### Recorded data
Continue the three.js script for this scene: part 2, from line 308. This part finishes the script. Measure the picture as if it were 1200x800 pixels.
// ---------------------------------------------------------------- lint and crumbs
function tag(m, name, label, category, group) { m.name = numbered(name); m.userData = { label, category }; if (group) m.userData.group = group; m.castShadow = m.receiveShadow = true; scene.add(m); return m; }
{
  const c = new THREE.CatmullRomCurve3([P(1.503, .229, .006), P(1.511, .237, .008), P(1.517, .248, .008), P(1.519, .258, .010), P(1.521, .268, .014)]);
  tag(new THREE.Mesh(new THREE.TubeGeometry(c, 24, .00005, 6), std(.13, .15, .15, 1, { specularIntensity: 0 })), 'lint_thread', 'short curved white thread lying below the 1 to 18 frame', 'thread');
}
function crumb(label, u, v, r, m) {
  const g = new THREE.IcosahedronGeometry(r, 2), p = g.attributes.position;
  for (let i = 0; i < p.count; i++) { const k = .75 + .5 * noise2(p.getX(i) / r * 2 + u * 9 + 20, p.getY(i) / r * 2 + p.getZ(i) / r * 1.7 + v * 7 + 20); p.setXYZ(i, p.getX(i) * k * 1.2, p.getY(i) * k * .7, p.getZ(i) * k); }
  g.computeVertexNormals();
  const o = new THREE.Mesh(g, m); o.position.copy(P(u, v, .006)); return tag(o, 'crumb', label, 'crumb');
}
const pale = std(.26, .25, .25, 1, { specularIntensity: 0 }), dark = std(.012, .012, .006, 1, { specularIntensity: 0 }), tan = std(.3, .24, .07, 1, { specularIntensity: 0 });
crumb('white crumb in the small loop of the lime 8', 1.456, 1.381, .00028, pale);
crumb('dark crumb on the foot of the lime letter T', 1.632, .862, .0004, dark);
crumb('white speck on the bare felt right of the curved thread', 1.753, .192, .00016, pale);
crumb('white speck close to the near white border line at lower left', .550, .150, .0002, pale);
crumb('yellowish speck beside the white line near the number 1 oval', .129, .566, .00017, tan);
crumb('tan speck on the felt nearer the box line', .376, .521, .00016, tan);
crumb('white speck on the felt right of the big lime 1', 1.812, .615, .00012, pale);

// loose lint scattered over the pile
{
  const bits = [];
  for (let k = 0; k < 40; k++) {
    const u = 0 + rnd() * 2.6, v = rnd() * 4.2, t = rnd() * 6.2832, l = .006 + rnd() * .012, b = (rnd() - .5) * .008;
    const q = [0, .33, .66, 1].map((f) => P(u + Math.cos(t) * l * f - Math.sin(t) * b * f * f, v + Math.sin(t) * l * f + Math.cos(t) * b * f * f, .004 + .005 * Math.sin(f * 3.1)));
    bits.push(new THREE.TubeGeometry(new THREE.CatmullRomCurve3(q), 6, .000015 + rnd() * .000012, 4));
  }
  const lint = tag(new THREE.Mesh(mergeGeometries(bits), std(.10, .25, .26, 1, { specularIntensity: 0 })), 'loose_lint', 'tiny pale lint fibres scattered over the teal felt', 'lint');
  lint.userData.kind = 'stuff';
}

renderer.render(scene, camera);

### Goal of the exercise
Transcribe all lines as written.

### Output of the task
Continue the three.js script for this scene: part 2, from line 308. This part finishes the script. Measure the picture as if it were 1200x800 pixels.
// ---------------------------------------------------------------- lint and crumbs
function tag(m, name, label, category, group) { m.name = numbered(name); m.userData = { label, category }; if (group) m.userData.group = group; m.castShadow = m.receiveShadow = true; scene.add(m); return m; }
{
  const c = new THREE.CatmullRomCurve3([P(1.503, .229, .006), P(1.511, .237, .008), P(1.517, .248, .008), P(1.519, .258, .010), P(1.521, .268, .014)]);
  tag(new THREE.Mesh(new THREE.TubeGeometry(c, 24, .00005, 6), std(.13, .15, .15, 1, { specularIntensity: 0 })), 'lint_thread', 'short curved white thread lying below the 1 to 18 frame', 'thread');
}
function crumb(label, u, v, r, m) {
  const g = new THREE.IcosahedronGeometry(r, 2), p = g.attributes.position;
  for (let i = 0; i < p.count; i++) { const k = .75 + .5 * noise2(p.getX(i) / r * 2 + u * 9 + 20, p.getY(i) / r * 2 + p.getZ(i) / r * 1.7 + v * 7 + 20); p.setXYZ(i, p.getX(i) * k * 1.2, p.getY(i) * k * .7, p.getZ(i) * k); }
  g.computeVertexNormals();
  const o = new THREE.Mesh(g, m); o.position.copy(P(u, v, .006)); return tag(o, 'crumb', label, 'crumb');
}
const pale = std(.26, .25, .25, 1, { specularIntensity: 0 }), dark = std(.012, .012, .006, 1, { specularIntensity: 0 }), tan = std(.3, .24, .07, 1, { specularIntensity: 0 });
crumb('white crumb in the small loop of the lime 8', 1.456, 1.381, .00028, pale);
crumb('dark crumb on the foot of the lime letter T', 1.632, .862, .0004, dark);
crumb('white speck on the bare felt right of the curved thread', 1.753, .192, .00016, pale);
crumb('white speck close to the near white border line at lower left', .550, .150, .0002, pale);
crumb('yellowish speck beside the white line near the number 1 oval', .129, .566, .00017, tan);
crumb('tan speck on the felt nearer the box line', .376, .521, .00016, tan);
crumb('white speck on the felt right of the big lime 1', 1.812, .615, .00012, pale);

// loose lint scattered over the pile
{
  const bits = [];
  for (let k = 0; k < 40; k++) {
    const u = 0 + rnd() * 2.6, v = rnd() * 4.2, t = rnd() * 6.2832, l = .006 + rnd() * .012, b = (rnd() - .5) * .008;
    const q = [0, .33, .66, 1].map((f) => P(u + Math.cos(t) * l * f - Math.sin(t) * b * f * f, v + Math.sin(t) * l * f + Math.cos(t) * b * f * f, .004 + .005 * Math.sin(f * 3.1)));
    bits.push(new THREE.TubeGeometry(new THREE.CatmullRomCurve3(q), 6, .000015 + rnd() * .000012, 4));
  }
  const lint = tag(new THREE.Mesh(mergeGeometries(bits), std(.10, .25, .26, 1, { specularIntensity: 0 })), 'loose_lint', 'tiny pale lint fibres scattered over the teal felt', 'lint');
  lint.userData.kind = 'stuff';
}

renderer.render(scene, camera);